I know that, for a domain of finite measure $X$, provided that $f$ is measurable, each of the Lebesgue integrals$$\int_X f(x)d\mu\quad\text{ and }\quad\int_X |f(x)|d\mu$$exists if and only if the other one does.
I read in Kolmogorov-Fomin's that the property also holds if $X$ is not of finite measure, but is the sum $X=\bigcup_n X_n$ of countable measurable sets $X_n$ of finite measure $\mu(X_n)<\infty$ such that $X_1\subset X_2\subset...$. In this case the integral is defined by $\int_Xf(x)d\mu=\lim_n\int_{X_n} f(x)d\mu$.
I have been able to prove that if $\int_X |f(x)|\,d\mu$ exists then $\int_X f(x)d\mu$ exists too, but I am not convinced that if $\int_X f(x)\,d\mu$ exists $\int_X |f(x)|\,d\mu$ also does.
Could anybody confirm that and, if it is true, explain how it can be proven? $\infty$ thanks!
EDIT: precised that $f$ must be measurable, thanks to KCd's comment.
The integral $$ \int_X f\,d\mu, $$ is by definition equal to $$ \int_X f^+\,d\mu-\int_X f^-\,d\mu, \tag{1} $$ where $f^+(x)=\max\{f(x),0\}$ and $f^-(x)=\max\{-f(x),0\}$, and this definition makes sense, as a real number, if and only if $\int_X \lvert\,f\lvert\,d\mu<\infty$.

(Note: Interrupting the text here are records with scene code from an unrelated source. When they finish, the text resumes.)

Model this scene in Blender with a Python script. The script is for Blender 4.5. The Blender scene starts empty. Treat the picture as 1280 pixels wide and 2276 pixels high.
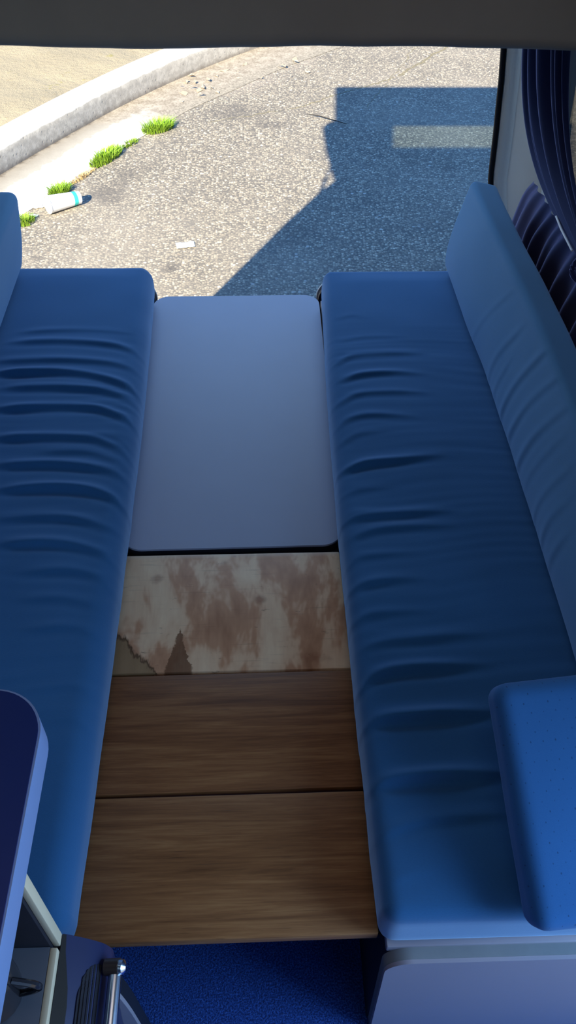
import bpy, bmesh, math, random
from mathutils import Vector, Matrix, noise
random.seed(7)
S = bpy.context.scene
COL = S.collection
PI = math.pi
GZ = -0.58            # road level (van floor is z = 0, seats face each other along y)

# ------------------------------------------------------------------ helpers
def link(name, me, mat=None, parent=None, smooth=True):
    o = bpy.data.objects.new(name, me)
    COL.objects.link(o)
    if mat:
        me.materials.append(mat)
    if parent:
        o.parent = parent
    if smooth:
        for p in me.polygons:
            p.use_smooth = True
    return o

def from_bm(name, bm, mat, parent=None, smooth=True, angle=35):
    bmesh.ops.recalc_face_normals(bm, faces=bm.faces[:])
    me = bpy.data.meshes.new(name)
    bm.to_mesh(me); bm.free()
    if smooth:
        me.polygons.foreach_set('use_smooth', [True]*len(me.polygons))
        me.set_sharp_from_angle(angle=math.radians(angle))
    return link(name, me, mat, parent, False)

def empty(name, label, cat, loc=(0, 0, 0), group=None):
    o = bpy.data.objects.new(name, None)
    COL.objects.link(o)
    o.location = loc
    return tag(o, label, cat, group)

def tag(o, label, cat, group=None, kind=None):
    o['label'] = label
    o['category'] = cat
    if group: o['group'] = group
    if kind: o['kind'] = kind
    return o

def struct(o, label=None):
    o['kind'] = 'structure'
    if label: o['label'] = label
    return o

def add_box(bm, x0, x1, y0, y1, z0, z1, bev=0.0, seg=2):
    vs = [bm.verts.new(p) for p in ((x0,y0,z0),(x1,y0,z0),(x1,y1,z0),(x0,y1,z0),(x0,y0,z1),(x1,y0,z1),(x1,y1,z1),(x0,y1,z1))]
    fs = [bm.faces.new([vs[i] for i in f]) for f in ((3,2,1,0),(4,5,6,7),(0,1,5,4),(1,2,6,5),(2,3,7,6),(3,0,4,7))]
    if bev > 0:
        es = list({e for f in fs for e in f.edges})
        bmesh.ops.bevel(bm, geom=es, offset=bev, segments=seg, affect='EDGES', profile=0.5)

def box_obj(name, dims, mat, parent=None, bev=0.002, seg=2):
    bm = bmesh.new(); add_box(bm, *dims, bev, seg)
    return from_bm(name, bm, mat, parent)

def add_prism(bm, pts, axis, a, b, bev=0.0):
    """extrude the closed outline pts (2-D) along axis from a to b"""
    def P(p, t):
        return {'x': (t, p[0], p[1]), 'y': (p[0], t, p[1]), 'z': (p[0], p[1], t)}[axis]
    lo = [bm.verts.new(P(p, a)) for p in pts]; hi = [bm.verts.new(P(p, b)) for p in pts]
    n = len(pts); fs = [bm.faces.new(lo[::-1]), bm.faces.new(hi)]
    for i in range(n):
        fs.append(bm.faces.new((lo[i], lo[(i+1) % n], hi[(i+1) % n], hi[i])))
    if bev > 0:
        es = list(fs[0].edges) + list(fs[1].edges)
        bmesh.ops.bevel(bm, geom=list(set(es)), offset=bev, segments=2, affect='EDGES', profile=0.5)

def add_tube(bm, pts, r, n=10, caps=True):
    pts = [Vector(p) for p in pts]
    rs = r if isinstance(r, (list, tuple)) else [r]*len(pts)
    rings = []
    up = Vector((0.13, 0.2, 0.97))
    for i, p in enumerate(pts):
        d = (pts[min(i+1, len(pts)-1)] - pts[max(i-1, 0)]).normalized()
        if abs(d.dot(up)) > .95: up = Vector((0.9, .3, .1))
        a = d.cross(up).normalized(); b = a.cross(d)
        rings.append([bm.verts.new(p + rs[i]*(a*math.cos(2*PI*k/n) + b*math.sin(2*PI*k/n))) for k in range(n)])
    for r0, r1 in zip(rings, rings[1:]):
        for k in range(n):
            bm.faces.new((r0[k], r0[(k+1) % n], r1[(k+1) % n], r1[k]))
    if caps:
        bm.faces.new(rings[0][::-1]); bm.faces.new(rings[-1])

def grid_surface(bm, rows):
    vr = [[bm.verts.new(p) for p in row] for row in rows]
    for a, b in zip(vr, vr[1:]):
        for i in range(len(a)-1):
            bm.faces.new((a[i], a[i+1], b[i+1], b[i]))
    return vr

def round_poly(pts, radii, seg=8):
    """rounded corner outline"""
    out = []
    n = len(pts)
    for i in range(n):
        p = Vector(pts[i]); r = radii[i]
        if r <= 0: out.append(tuple(p)); continue
        a = (Vector(pts[i-1]) - p).normalized(); b = (Vector(pts[(i+1) % n]) - p).normalized()
        ang = a.angle(b); t = r/math.tan(ang/2)
        c = p + (a+b).normalized()*(r/math.sin(ang/2))
        s = p + a*t; e = p + b*t
        a0 = math.atan2(s.y-c.y, s.x-c.x); a1 = math.atan2(e.y-c.y, e.x-c.x)
        d = (a1-a0+PI) % (2*PI) - PI
        for k in range(seg+1):
            q = a0 + d*k/seg
            out.append((c.x+r*math.cos(q), c.y+r*math.sin(q)))
    return out

def spline(pts, t):
    """Catmull-Rom through pts, t in 0..1"""
    n = len(pts)-1
    f = min(max(t, 0), 1)*n; i = min(int(f), n-1); u = f-i
    P = lambda k: Vector(pts[min(max(k, 0), n)])
    p0, p1, p2, p3 = P(i-1), P(i), P(i+1), P(i+2)
    return 0.5*((2*p1) + (p2-p0)*u + (2*p0-5*p1+4*p2-p3)*u*u + (3*p1-p0-3*p2+p3)*u*u*u)

def sstep(a, b, x):
    t = min(max((x-a)/(b-a), 0), 1)
    return t*t*(3-2*t)

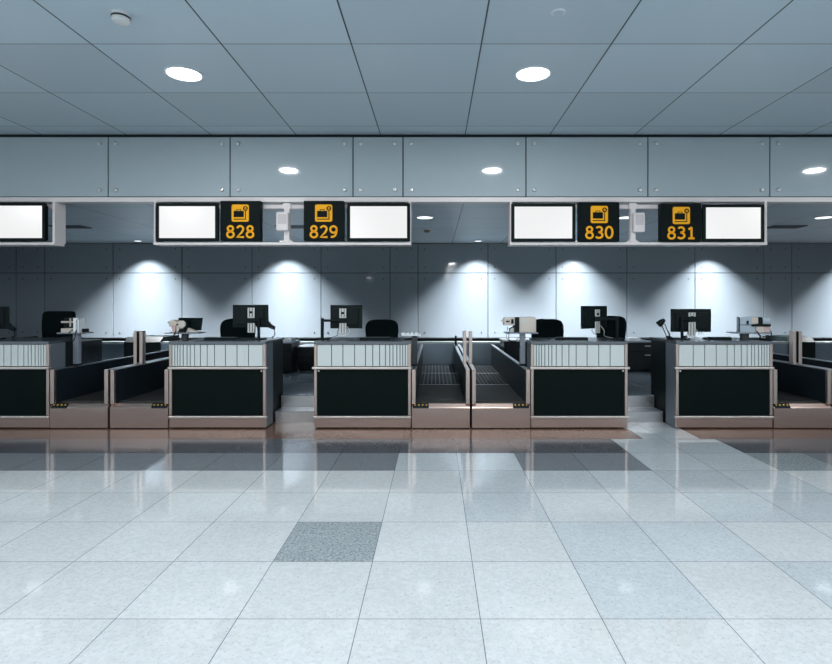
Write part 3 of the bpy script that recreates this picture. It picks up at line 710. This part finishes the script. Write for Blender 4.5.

Why? If $\int_X \lvert\,f\lvert\,d\mu<\infty$, then $\int_X f^+\,d\mu,\int_X f^-\,d\mu<\infty$, and hence $(1)$ is definable. On the other hand, if $(1)$ is definable as a real number, then $\int_X f^+\,d\mu,\int_X f^-\,d\mu<\infty$ and as $\lvert\,f\lvert=f^-+f^+$, then $\int_X \lvert\,f\lvert\,d\mu<\infty$.